— START OF STORED DATA —

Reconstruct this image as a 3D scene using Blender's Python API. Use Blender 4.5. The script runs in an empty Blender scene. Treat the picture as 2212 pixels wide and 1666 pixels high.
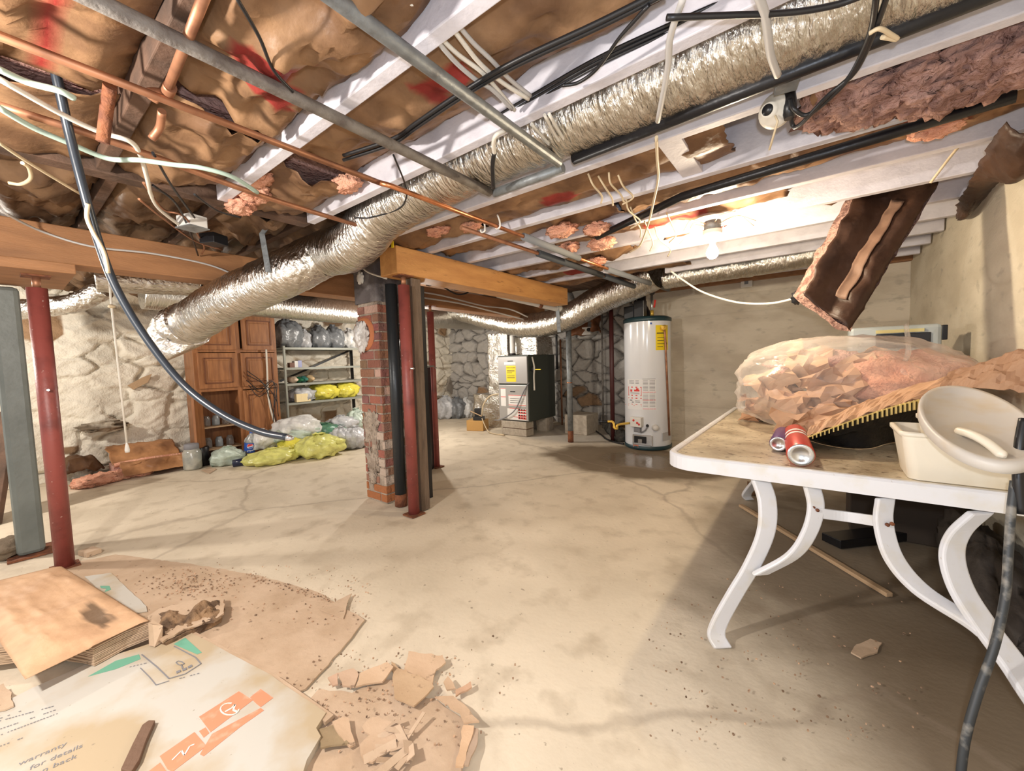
import bpy, math, random
from math import sin, cos, pi, radians, sqrt, atan2, asin, exp
from mathutils import Vector as V, Matrix, noise as NZ
import numpy as np
random.seed(7)
scene = bpy.context.scene
COL = scene.collection

# ------------------------------------------------------------------ camera
FPX, CX, CY, CAMH = 860.0, 1106.0, 833.0, 1.15
_yaw, _roll, _pit = radians(37.5), radians(1.72), radians(-3.53)
FW = V((-sin(_yaw)*cos(_pit), cos(_yaw)*cos(_pit), sin(_pit)))
_r0 = V((cos(_yaw), sin(_yaw), 0)); _u0 = _r0.cross(FW)
RT = _r0*cos(_roll) - _u0*sin(_roll)
UP = _u0*cos(_roll) + _r0*sin(_roll)
CAM = V((0, 0, CAMH))
cd = bpy.data.cameras.new('camera'); cam = bpy.data.objects.new('camera', cd); COL.objects.link(cam)
M3 = Matrix((RT, UP, -FW)).transposed()
cam.matrix_world = Matrix.Translation(CAM) @ M3.to_4x4()
cd.sensor_width = 36.0; cd.sensor_fit = 'HORIZONTAL'; cd.lens = FPX/2212*36.0; cd.clip_start = 0.02
scene.camera = cam
# ------------------------------------------------------------------ view, world, lights
scene.view_settings.view_transform = 'Standard'; scene.view_settings.look = 'None'
scene.view_settings.gamma = 1.0; scene.view_settings.use_curve_mapping = False
scene.view_settings.exposure = 1.08
w = bpy.data.worlds.new('world'); scene.world = w; w.use_nodes = True
w.node_tree.nodes['Background'].inputs[0].default_value = (1.0, 0.96, 0.92, 1)
w.node_tree.nodes['Background'].inputs[1].default_value = 0.36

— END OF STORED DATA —

Output all of the data exactly as it stands, minus any images.

Reconstruct this image as a 3D scene using Blender's Python API. Use Blender 4.5. The script runs in an empty Blender scene. Treat the picture as 2212 pixels wide and 1666 pixels high.
import bpy, math, random
from math import sin, cos, pi, radians, sqrt, atan2, asin, exp
from mathutils import Vector as V, Matrix, noise as NZ
import numpy as np
random.seed(7)
scene = bpy.context.scene
COL = scene.collection

# ------------------------------------------------------------------ camera
FPX, CX, CY, CAMH = 860.0, 1106.0, 833.0, 1.15
_yaw, _roll, _pit = radians(37.5), radians(1.72), radians(-3.53)
FW = V((-sin(_yaw)*cos(_pit), cos(_yaw)*cos(_pit), sin(_pit)))
_r0 = V((cos(_yaw), sin(_yaw), 0)); _u0 = _r0.cross(FW)
RT = _r0*cos(_roll) - _u0*sin(_roll)
UP = _u0*cos(_roll) + _r0*sin(_roll)
CAM = V((0, 0, CAMH))
cd = bpy.data.cameras.new('camera'); cam = bpy.data.objects.new('camera', cd); COL.objects.link(cam)
M3 = Matrix((RT, UP, -FW)).transposed()
cam.matrix_world = Matrix.Translation(CAM) @ M3.to_4x4()
cd.sensor_width = 36.0; cd.sensor_fit = 'HORIZONTAL'; cd.lens = FPX/2212*36.0; cd.clip_start = 0.02
scene.camera = cam
# ------------------------------------------------------------------ view, world, lights
scene.view_settings.view_transform = 'Standard'; scene.view_settings.look = 'None'
scene.view_settings.gamma = 1.0; scene.view_settings.use_curve_mapping = False
scene.view_settings.exposure = 1.08
w = bpy.data.worlds.new('world'); scene.world = w; w.use_nodes = True
w.node_tree.nodes['Background'].inputs[0].default_value = (1.0, 0.96, 0.92, 1)
w.node_tree.nodes['Background'].inputs[1].default_value = 0.36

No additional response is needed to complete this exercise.